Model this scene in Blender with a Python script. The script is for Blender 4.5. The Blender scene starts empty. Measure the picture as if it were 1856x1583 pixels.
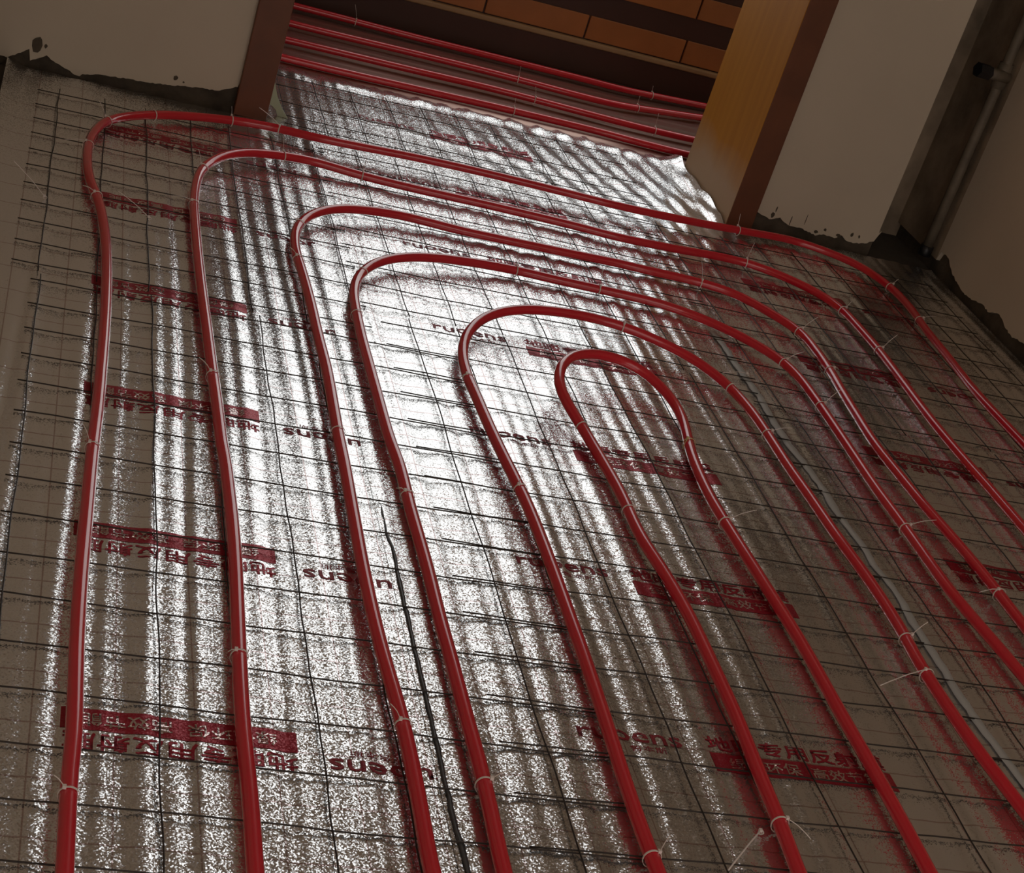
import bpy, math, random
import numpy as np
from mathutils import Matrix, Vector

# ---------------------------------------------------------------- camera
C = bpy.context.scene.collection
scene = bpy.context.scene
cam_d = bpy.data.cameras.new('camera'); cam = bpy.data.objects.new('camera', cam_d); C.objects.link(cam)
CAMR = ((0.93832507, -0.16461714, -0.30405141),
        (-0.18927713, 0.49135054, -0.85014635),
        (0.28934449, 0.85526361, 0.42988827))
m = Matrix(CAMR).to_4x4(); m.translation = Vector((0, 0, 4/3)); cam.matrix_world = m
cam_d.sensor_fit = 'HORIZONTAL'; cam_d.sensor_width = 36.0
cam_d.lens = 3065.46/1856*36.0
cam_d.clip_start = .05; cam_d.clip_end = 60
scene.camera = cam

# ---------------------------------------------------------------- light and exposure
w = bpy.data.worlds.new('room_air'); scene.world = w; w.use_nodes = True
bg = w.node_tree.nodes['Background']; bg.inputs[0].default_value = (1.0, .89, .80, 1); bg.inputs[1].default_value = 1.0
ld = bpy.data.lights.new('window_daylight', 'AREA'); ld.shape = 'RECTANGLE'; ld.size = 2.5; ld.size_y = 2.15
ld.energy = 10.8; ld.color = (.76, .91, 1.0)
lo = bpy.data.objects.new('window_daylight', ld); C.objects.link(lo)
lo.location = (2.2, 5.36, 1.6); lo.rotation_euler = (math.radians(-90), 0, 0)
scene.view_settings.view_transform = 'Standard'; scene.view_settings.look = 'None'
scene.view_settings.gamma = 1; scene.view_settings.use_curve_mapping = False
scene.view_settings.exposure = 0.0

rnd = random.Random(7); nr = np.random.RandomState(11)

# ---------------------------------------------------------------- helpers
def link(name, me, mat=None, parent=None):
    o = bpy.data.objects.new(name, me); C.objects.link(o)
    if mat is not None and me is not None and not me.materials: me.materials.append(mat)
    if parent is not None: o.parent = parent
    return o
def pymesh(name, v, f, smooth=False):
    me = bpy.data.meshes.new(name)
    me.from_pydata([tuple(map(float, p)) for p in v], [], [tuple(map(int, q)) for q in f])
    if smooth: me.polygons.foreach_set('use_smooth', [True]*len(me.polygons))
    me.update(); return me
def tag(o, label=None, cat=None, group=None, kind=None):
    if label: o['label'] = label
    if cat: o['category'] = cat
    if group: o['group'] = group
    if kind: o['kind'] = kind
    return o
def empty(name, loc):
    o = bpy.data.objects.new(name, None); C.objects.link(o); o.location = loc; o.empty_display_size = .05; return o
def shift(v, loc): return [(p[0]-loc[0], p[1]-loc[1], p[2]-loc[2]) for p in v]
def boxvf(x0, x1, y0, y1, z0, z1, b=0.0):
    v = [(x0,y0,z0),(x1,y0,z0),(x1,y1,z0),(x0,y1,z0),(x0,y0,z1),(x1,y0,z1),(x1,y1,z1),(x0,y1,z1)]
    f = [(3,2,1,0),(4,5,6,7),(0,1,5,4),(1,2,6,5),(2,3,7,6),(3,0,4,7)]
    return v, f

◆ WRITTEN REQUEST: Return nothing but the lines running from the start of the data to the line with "scene.camera = cam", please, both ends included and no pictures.

◆ TASK ANSWER:
Model this scene in Blender with a Python script. The script is for Blender 4.5. The Blender scene starts empty. Measure the picture as if it were 1856x1583 pixels.
import bpy, math, random
import numpy as np
from mathutils import Matrix, Vector

# ---------------------------------------------------------------- camera
C = bpy.context.scene.collection
scene = bpy.context.scene
cam_d = bpy.data.cameras.new('camera'); cam = bpy.data.objects.new('camera', cam_d); C.objects.link(cam)
CAMR = ((0.93832507, -0.16461714, -0.30405141),
        (-0.18927713, 0.49135054, -0.85014635),
        (0.28934449, 0.85526361, 0.42988827))
m = Matrix(CAMR).to_4x4(); m.translation = Vector((0, 0, 4/3)); cam.matrix_world = m
cam_d.sensor_fit = 'HORIZONTAL'; cam_d.sensor_width = 36.0
cam_d.lens = 3065.46/1856*36.0
cam_d.clip_start = .05; cam_d.clip_end = 60
scene.camera = cam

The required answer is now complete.